Howard Fischer, Capitol Media Services//May 5, 2015
Howard Fischer, Capitol Media Services//May 5, 2015
Saying that federal law and not the state determines who is here legally, a Maricopa County Superior Court judge ruled Tuesday that “dreamers” are entitled to the same lower tuition rates as other Arizona residents.
Judge Arthur Anderson rejected arguments by the Attorney General’s Office that students who are accepted into the Obama administration’s Deferred Action for Childhood Arrivals program are not “lawfully present” in the United States and therefore ineligible for in-state tuition.
Anderson said the federal Department of Homeland Security considers DACA recipients to be here legally.
He also pointed out that they even are issued Employment Authorization Documents that permit them to work. And Anderson noted there even is a section of Arizona law that says EADs are a form of permissible identification for certain benefits.
“The state cannot establish subcategories of ‘lawful presence,’ picking and choosing when it will consider DACA recipients lawfully present and when it will not,” the judge wrote.
Tuesday’s ruling most immediately affects students in the Maricopa Community College system. College officials had agreed to let DACA recipients pay the lower tuition rate if they met all the other residency requirements.
But while it sets no statewide precedents, it also is likely to buttress arguments by Pima Community College officials who, like their Maricopa counterparts, have offered in-state tuition to DACA recipients.
And it will help support arguments by the Arizona Board of Regents. It is attempting to enact a special tuition structure for DACA recipients that, while not the same as in-state students, is less than the out-of-state tuition they have been paying.
The heart of the lawsuit is a 2006 voter-approved law which says someone who is “not a citizen or legal resident of the United States or who is without lawful immigration status is not entitled to classification as an in-state student.” It also denies any form of waivers of tuition or fees, grants, scholarships, financial aid, tuition assistance “or any other type of financial assistance that is subsidized or paid in whole or in part with state monies.”
In 2012, however, the Obama administration approved the DACA program which allows those who came to this country as children and meet other requirements to remain. It also provides them with documents authorizing them to work legally in this country.
Based on that, the Maricopa colleges governing board decided DACA recipients are eligible for in-state status.
Tom Horne, then the attorney general, filed suit, arguing that being accepted into the DACA program is not the same as “lawful status.”
In his ruling, Anderson pointed out the terms “citizen,” “legal resident” and “lawful immigration status” were not defined in the measure.

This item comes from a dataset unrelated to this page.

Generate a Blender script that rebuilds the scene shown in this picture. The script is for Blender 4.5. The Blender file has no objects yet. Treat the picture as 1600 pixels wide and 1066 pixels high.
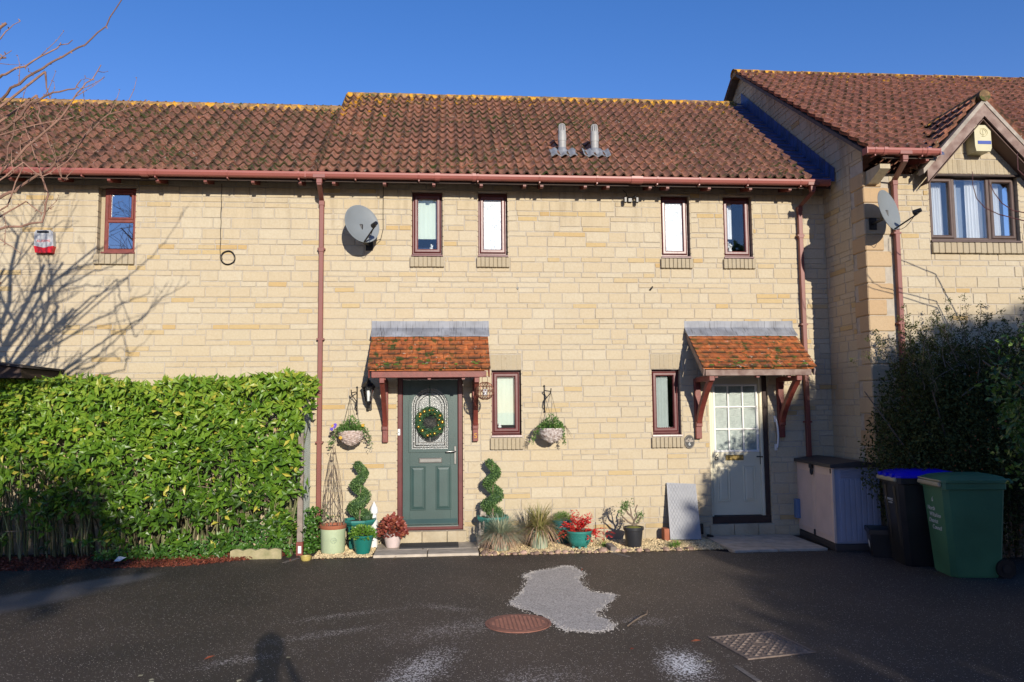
import bpy, math, random
import numpy as np
from mathutils import Vector, Matrix, noise
R=math.radians; PI=math.pi
random.seed(7); rng=np.random.default_rng(7)
S=bpy.context.scene
COL=S.collection
# ---------------------------------------------------------------- camera
GZ=0.10                                  # level of the driveway
cam=bpy.data.cameras.new('camera'); co=bpy.data.objects.new('camera',cam); COL.objects.link(co); S.camera=co
cam.sensor_width=36; cam.lens=1222/1600*36; cam.clip_start=.05; cam.clip_end=2000
p=math.atan(101/1222); yaw=R(4.9); roll=R(.54)
fw=Vector((math.sin(yaw)*math.cos(p),math.cos(yaw)*math.cos(p),math.sin(p)))
rt=Vector((math.cos(yaw),-math.sin(yaw),0)); up=rt.cross(fw)
r2=math.cos(roll)*rt-math.sin(roll)*up; u2=math.cos(roll)*up+math.sin(roll)*rt
m=Matrix((r2,u2,-fw)).transposed().to_4x4(); m.translation=Vector((0,-10.9,1.97)); co.matrix_world=m
# ---------------------------------------------------------------- sky, sun, exposure
ELEV=R(15.6); AZ=R(11.7)                 # sunlight travels towards -x (AZ off the wall normal) and down
w=bpy.data.worlds.new('World'); S.world=w; w.use_nodes=True
nt=w.node_tree; bg=nt.nodes['Background']; sky=nt.nodes.new('ShaderNodeTexSky')
sky.sky_type='NISHITA'; sky.sun_disc=False; sky.sun_elevation=ELEV
sky.air_density=1.0; sky.dust_density=0.0; sky.ozone_density=2.5
sunv=Vector((math.sin(AZ)*math.cos(ELEV),-math.cos(AZ)*math.cos(ELEV),math.sin(ELEV)))  # towards the sun
sky.sun_rotation=math.atan2(sunv.x,sunv.y)
hs=nt.nodes.new('ShaderNodeHueSaturation'); hs.inputs['Saturation'].default_value=1.3; nt.links.new(sky.outputs[0],hs.inputs['Color']); vm=nt.nodes.new('ShaderNodeVectorMath'); vm.operation='MULTIPLY'; vm.inputs[1].default_value=(1.28,.92,1.17); nt.links.new(hs.outputs[0],vm.inputs[0]); nt.links.new(vm.outputs[0],bg.inputs[0]); bg.inputs[1].default_value=.12
sl=bpy.data.lights.new('sun','SUN'); sl.energy=4.6; sl.angle=R(.5); sl.color=(1,.91,.78)
so=bpy.data.objects.new('sun',sl); COL.objects.link(so); so.rotation_euler=(-sunv).to_track_quat('-Z','Y').to_euler(); so.location=(3,-20,12)
S.view_settings.view_transform='Standard'; S.view_settings.look='None'; S.view_settings.exposure=.25; S.view_settings.gamma=1
S.cycles.max_bounces=6; S.cycles.transparent_max_bounces=12; S.cycles.use_denoising=True
# ---------------------------------------------------------------- materials
def M(name,col,rough=.6,var=.25,scale=6,bump=.0,bs=60,col2=None,attr=0,metal=0,spec=.5,trans=0,detail=5,coord='Object',coat=0):
    m=bpy.data.materials.new(name); m.use_nodes=True; t=m.node_tree; n=t.nodes; l=t.links
    b=n['Principled BSDF']; b.inputs['Roughness'].default_value=rough; b.inputs['Metallic'].default_value=metal
    b.inputs['Specular IOR Level'].default_value=spec; b.inputs['Coat Weight'].default_value=coat
    tc=n.new('ShaderNodeTexCoord'); nz=n.new('ShaderNodeTexNoise'); nz.inputs['Scale'].default_value=scale; nz.inputs['Detail'].default_value=detail
    l.new(tc.outputs[coord],nz.inputs['Vector'])
    rp=n.new('ShaderNodeValToRGB'); rp.color_ramp.elements[0].position=.3; rp.color_ramp.elements[1].position=.7
    c2=col2 or tuple(c*(1-var) for c in col)
    rp.color_ramp.elements[0].color=(*c2,1); rp.color_ramp.elements[1].color=(*col,1)
    l.new(nz.outputs[0],rp.inputs[0]); out=rp.outputs[0]
    if attr:
        a=n.new('ShaderNodeAttribute'); a.attribute_name='r'
        mr=n.new('ShaderNodeMapRange'); mr.inputs[3].default_value=1-attr; mr.inputs[4].default_value=1+attr; l.new(a.outputs['Fac'],mr.inputs[0])
        mx=n.new('ShaderNodeVectorMath'); mx.operation='SCALE'; l.new(out,mx.inputs[0]); l.new(mr.outputs[0],mx.inputs['Scale']); out=mx.outputs[0]
    l.new(out,b.inputs['Base Color'])
    if bump:
        n2=n.new('ShaderNodeTexNoise'); n2.inputs['Scale'].default_value=bs; n2.inputs['Detail'].default_value=6; l.new(tc.outputs[coord],n2.inputs['Vector'])
        bp=n.new('ShaderNodeBump'); bp.inputs['Strength'].default_value=bump; bp.inputs['Distance'].default_value=.01; l.new(n2.outputs[0],bp.inputs['Height']); l.new(bp.outputs[0],b.inputs['Normal'])
    if trans:
        o=n['Material Output']; tr=n.new('ShaderNodeBsdfTranslucent'); l.new(out,tr.inputs[0]); ms=n.new('ShaderNodeMixShader'); ms.inputs[0].default_value=trans
        l.new(b.outputs[0],ms.inputs[1]); l.new(tr.outputs[0],ms.inputs[2]); l.new(ms.outputs[0],o.inputs[0])
    m['out']='' ; return m
def ramp(n,stops):
    rp=n.new('ShaderNodeValToRGB'); e=rp.color_ramp.elements
    while len(e)<len(stops): e.new(.5)
    for i,(q,c) in enumerate(stops): e[i].position=q; e[i].color=(*c,1)
    return rp
def nodes(name):
    m=bpy.data.materials.new(name); m.use_nodes=True; return m,m.node_tree.nodes,m.node_tree.links,m.node_tree.nodes['Principled BSDF']
def noi(n,l,vec,scale,detail=5,rough=.5):
    z=n.new('ShaderNodeTexNoise'); z.inputs['Scale'].default_value=scale; z.inputs['Detail'].default_value=detail; z.inputs['Roughness'].default_value=rough; l.new(vec,z.inputs['Vector']); return z.outputs[0]
def mrange(n,l,x,a,b,c=0,d=1):
    q=n.new('ShaderNodeMapRange'); l.new(x,q.inputs[0])
    for i,v in enumerate((a,b,c,d)): q.inputs[i+1].default_value=v
    return q.outputs[0]
def mixc(n,l,f,a,b):
    x=n.new('ShaderNodeMix'); x.data_type='RGBA'
    if isinstance(f,float): x.inputs[0].default_value=f
    else: l.new(f,x.inputs[0])
    for s,v in ((6,a),(7,b)):
        if isinstance(v,tuple): x.inputs[s].default_value=(*v,1)
        else: l.new(v,x.inputs[s])
    return x.outputs[2]
def mth(n,l,op,a,b=None):
    x=n.new('ShaderNodeMath'); x.operation=op
    for i,v in enumerate((a,b)):
        if v is None: continue
        if isinstance(v,(int,float)): x.inputs[i].default_value=v
        else: l.new(v,x.inputs[i])
    return x.outputs[0]
def stone_mat(name,dark=1.0,orange=.0):
    dark*=.945
    m,n,l,b=nodes(name); b.inputs['Roughness'].default_value=.88; b.inputs['Specular IOR Level'].default_value=.25
    tc=n.new('ShaderNodeTexCoord').outputs['Object']; a=n.new('ShaderNodeAttribute'); a.attribute_name='r'
    d=dark
    rp=ramp(n,[(0,(.555*d,.49*d,.36*d)),(.35,(.525*d,.452*d,.32*d)),(.6,(.54*d,.46*d,.32*d)),(.86,(.52*d,.435*d,.295*d)),(.95,(.53*d,.405*d,.21*d)),(1,(.51*d,.355*d,.16*d))])
    if orange: rp=ramp(n,[(0,(.54*d,.45*d,.32*d)),(.5,(.53*d,.40*d,.25*d)),(1,(.50*d,.34*d,.19*d))])
    l.new(a.outputs['Fac'],rp.inputs[0])
    f=noi(n,l,tc,38,7,.65); c=mixc(n,l,mrange(n,l,f,.35,.75,0,.34),rp.outputs[0],(.38*d,.28*d,.16*d))
    g=noi(n,l,tc,1.1,4); c=mixc(n,l,mrange(n,l,g,.55,.8,0,.28),c,(.42*d,.30*d,.17*d))
    k=noi(n,l,tc,7,6,.6); c=mixc(n,l,mrange(n,l,k,.66,.78,0,.45),c,(.30*d,.20*d,.11*d))
    sx=n.new('ShaderNodeSeparateXYZ'); gm_=n.new('ShaderNodeNewGeometry'); l.new(gm_.outputs['Position'],sx.inputs[0])
    sm=n.new('ShaderNodeMapping'); sm.inputs['Scale'].default_value=(5,5,.5); l.new(gm_.outputs['Position'],sm.inputs[0]); sk_=noi(n,l,sm.outputs[0],1.6,5,.6)
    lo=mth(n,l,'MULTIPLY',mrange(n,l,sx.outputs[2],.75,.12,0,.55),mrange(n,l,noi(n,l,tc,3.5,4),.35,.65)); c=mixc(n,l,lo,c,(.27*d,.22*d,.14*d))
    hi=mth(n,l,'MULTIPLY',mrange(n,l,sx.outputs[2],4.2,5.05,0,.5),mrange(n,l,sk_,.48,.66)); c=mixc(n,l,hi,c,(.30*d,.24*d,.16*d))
    md=mth(n,l,'MULTIPLY',mrange(n,l,sk_,.60,.72,0,.35),mrange(n,l,noi(n,l,tc,1.7,3),.5,.62)); c=mixc(n,l,md,c,(.30*d,.21*d,.12*d))
    l.new(c,b.inputs['Base Color'])
    bp=n.new('ShaderNodeBump'); bp.inputs['Strength'].default_value=.55; bp.inputs['Distance'].default_value=.012; l.new(noi(n,l,tc,26,8,.62),bp.inputs['Height']); l.new(bp.outputs[0],b.inputs['Normal'])
    return m
def roof_mat(name,base,base2,lich=1.0,moss=1.0,mb=.02):
    m,n,l,b=nodes(name); b.inputs['Roughness'].default_value=.85; b.inputs['Specular IOR Level'].default_value=.3
    tc=n.new('ShaderNodeTexCoord').outputs['Object']
    a=n.new('ShaderNodeAttribute'); a.attribute_name='r'; q=n.new('ShaderNodeAttribute'); q.attribute_name='q'; e=n.new('ShaderNodeAttribute'); e.attribute_name='e'
    c=mixc(n,l,a.outputs['Fac'],base,base2)
    c=mixc(n,l,mrange(n,l,noi(n,l,tc,16,6,.65),.38,.68,0,.75),c,(base2[0]*.45,base2[1]*.5,base2[2]*.55))
    c=mixc(n,l,mrange(n,l,noi(n,l,tc,45,4,.6),.55,.75,0,.5),c,(.36,.23,.17))
    # dirt at the lips of the tiles, moss, grey and yellow lichen
    c=mixc(n,l,mth(n,l,'MULTIPLY',mrange(n,l,noi(n,l,tc,9,5,.6),.36,.55,0,.92),mrange(n,l,e.outputs['Fac'],.2,.8)),c,(.04,.03,.02))
    ms=mth(n,l,'MULTIPLY',mrange(n,l,noi(n,l,tc,11,5,.6),.55-mb,.62-mb),mrange(n,l,noi(n,l,tc,.8,3),.36,.56)); ms=mth(n,l,'MULTIPLY',ms,moss)
    c=mixc(n,l,ms,c,(.055,.07,.018))
    gl=mrange(n,l,noi(n,l,tc,17,3,.5),.685,.70,0,.8); c=mixc(n,l,gl,c,(.45,.40,.33))
    yh=mrange(n,l,q.outputs['Fac'],.45,1.0,-.16,.16)
    yl=mrange(n,l,mth(n,l,'ADD',noi(n,l,tc,7.5,5,.6),yh),.68,.72,0,lich); c=mixc(n,l,yl,c,(.55,.29,.03))
    l.new(c,b.inputs['Base Color'])
    bp=n.new('ShaderNodeBump'); bp.inputs['Strength'].default_value=.6; bp.inputs['Distance'].default_value=.01; l.new(noi(n,l,tc,40,7,.65),bp.inputs['Height']); l.new(bp.outputs[0],b.inputs['Normal'])
    return m
def glass_mat(name,tint=(.9,.95,.95),refl=.12,rough=.02,solid=None):
    m=bpy.data.materials.new(name); m.use_nodes=True; n=m.node_tree.nodes; l=m.node_tree.links
    g=n.new('ShaderNodeBsdfGlossy'); g.inputs['Roughness'].default_value=rough
    t=n.new('ShaderNodeBsdfTransparent'); t.inputs[0].default_value=(*tint,1)
    fr=n.new('ShaderNodeFresnel'); fr.inputs[0].default_value=1.5
    f=mth(n,l,'ADD',mth(n,l,'MULTIPLY',fr.outputs[0],1.3),refl); mx=n.new('ShaderNodeMixShader'); l.new(f,mx.inputs[0]); l.new(t.outputs[0],mx.inputs[1]); l.new(g.outputs[0],mx.inputs[2])
    l.new(mx.outputs[0],n['Material Output'].inputs[0]); return m
def leaf_mat(name,cols,rough=.4,trans=.22,spec=.5):
    m,n,l,b=nodes(name); b.inputs['Roughness'].default_value=rough; b.inputs['Specular IOR Level'].default_value=spec
    a=n.new('ShaderNodeAttribute'); a.attribute_name='r'
    k=len(cols); rp=ramp(n,[(i/(k-1),c) for i,c in enumerate(cols)]); l.new(a.outputs['Fac'],rp.inputs[0])
    l.new(rp.outputs[0],b.inputs['Base Color'])
    tr=n.new('ShaderNodeBsdfTranslucent'); l.new(rp.outputs[0],tr.inputs[0]); ms=n.new('ShaderNodeMixShader'); ms.inputs[0].default_value=trans
    l.new(b.outputs[0],ms.inputs[1]); l.new(tr.outputs[0],ms.inputs[2]); l.new(ms.outputs[0],n['Material Output'].inputs[0]); return m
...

But the judge said the way he reads federal law as well as the voter-approved measure, the exclusion from in-state status applies only to those who are not “lawfully present.” And that, said the judge, is not up to the state to determine.
“Federal law, not state law, determines who is lawfully present in the U.S.,” he wrote. And Anderson said the fact that they may have entered the country illegally or overstayed a visitor’s visa is irrelevant.

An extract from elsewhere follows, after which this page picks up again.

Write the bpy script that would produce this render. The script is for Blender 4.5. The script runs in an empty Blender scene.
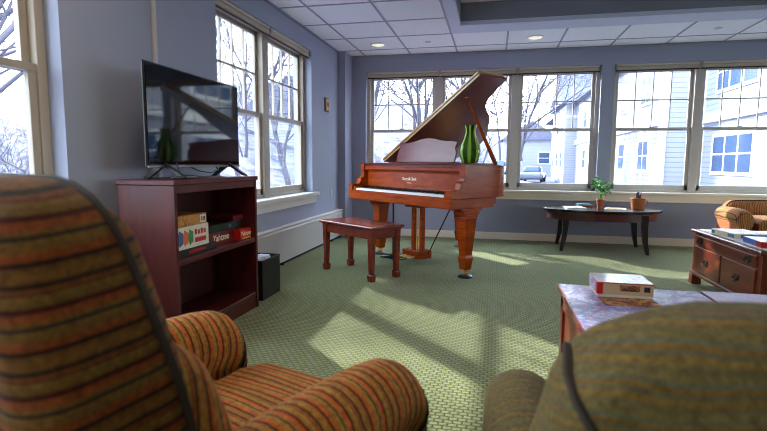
import bpy, bmesh, math, random
from mathutils import Vector, Matrix
PI = math.pi
C = bpy.context.scene.collection
sc = bpy.context.scene
R = random.Random(7)

# ------------------------------------------------------------------ materials
def lin(c):
    return tuple(((v / 255) / 12.92 if v / 255 <= .04045 else ((v / 255 + .055) / 1.055) ** 2.4) for v in c)

def new_mat(name):
    m = bpy.data.materials.new(name); m.use_nodes = True
    nt = m.node_tree
    return m, nt, nt.nodes['Principled BSDF']

def N(nt, t, **kw):
    n = nt.nodes.new(t)
    for k, v in kw.items():
        if k.startswith('i_'):
            n.inputs[k[2:].replace('_', ' ')].default_value = v
        else:
            setattr(n, k, v)
    return n

def plain(name, rgb, rough=.5, metal=0, coat=0, var=.06, scale=12, bump=0, bscale=60, spec=.5):
    m, nt, b = new_mat(name)
    c = lin(rgb)
    tc = N(nt, 'ShaderNodeTexCoord')
    nz = N(nt, 'ShaderNodeTexNoise', i_Scale=scale, i_Detail=3.0)
    nt.links.new(tc.outputs['Object'], nz.inputs['Vector'])
    mx = N(nt, 'ShaderNodeMix', data_type='RGBA')
    mx.inputs[6].default_value = (*[v * (1 - var) for v in c], 1)
    mx.inputs[7].default_value = (*[min(1, v * (1 + var)) for v in c], 1)
    nt.links.new(nz.outputs['Fac'], mx.inputs[0])
    nt.links.new(mx.outputs[2], b.inputs['Base Color'])
    b.inputs['Roughness'].default_value = rough
    b.inputs['Metallic'].default_value = metal
    b.inputs['Coat Weight'].default_value = coat
    b.inputs['Coat Roughness'].default_value = .08
    b.inputs['Specular IOR Level'].default_value = spec
    if bump:
        n2 = N(nt, 'ShaderNodeTexNoise', i_Scale=bscale, i_Detail=4.0)
        nt.links.new(tc.outputs['Object'], n2.inputs['Vector'])
        bp = N(nt, 'ShaderNodeBump', i_Strength=bump, i_Distance=.01)
        nt.links.new(n2.outputs['Fac'], bp.inputs['Height'])
        nt.links.new(bp.outputs['Normal'], b.inputs['Normal'])
    return m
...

“The circumstance under which a person enters the U.S. does not determine that person’s lawful presence here,” the judge said. Citing a federal appellate court ruling on Arizona driver’s licenses for DACA recipients, Anderson said the Department of Homeland Security “considers DACA recipients not to be unlawfully present in the United States because their deferred action is a period of stay authorized by the (United States) Attorney General.”
There was no immediate response from Mark Brnovich, who is Horne’s successor and inherited the lawsuit when he took office in January.
“We’re just celebrating in the moment,” said Rufus Glasper, chancellor of the Maricopa colleges system.
He said after voters approved the measure in 2006 requiring the higher tuition, enrollment dropped by about 15,000. Glasper said college officials estimated anywhere from 10,000 to 12,000 of those students were not here legally.
Under the new policy, Glasper said about 1,200 DACA recipients have qualified for in-state tuition.
What that means, he said, is paying $84 a credit hour versus the out-of-state rate of $314. For a student pursuing an associate’s degree, the difference can add up to $13,800.
The ruling comes one day after the Arizona Board of Regents took the first steps toward creating a special tuition status for DACA recipients.
Board members have been unwilling to mount a direct challenge to whether the 2006 voter-approved measure allows the universities to charge them in-state tuition. So instead they are proposing a new category at 150 percent of the in-state rate.
Regents Chairman Mark Killian said he thinks that rate is legally justifiable no matter what courts ultimately decide on the issue. He said it covers the actual cost, meaning it does not run afoul of any provisions barring taxpayers from subsidizing the expense of providing a college education.
A formal vote on that plan is set for next month.
Killian said Tuesday he had not yet seen the ruling in the Maricopa case. He said he will have the regents’ attorneys review it to see whether it might be appropriate to instead approve a different plan for DACA recipients, one with a lower tuition rate than that 150 percent figure.
There was no immediate response from Pima college officials.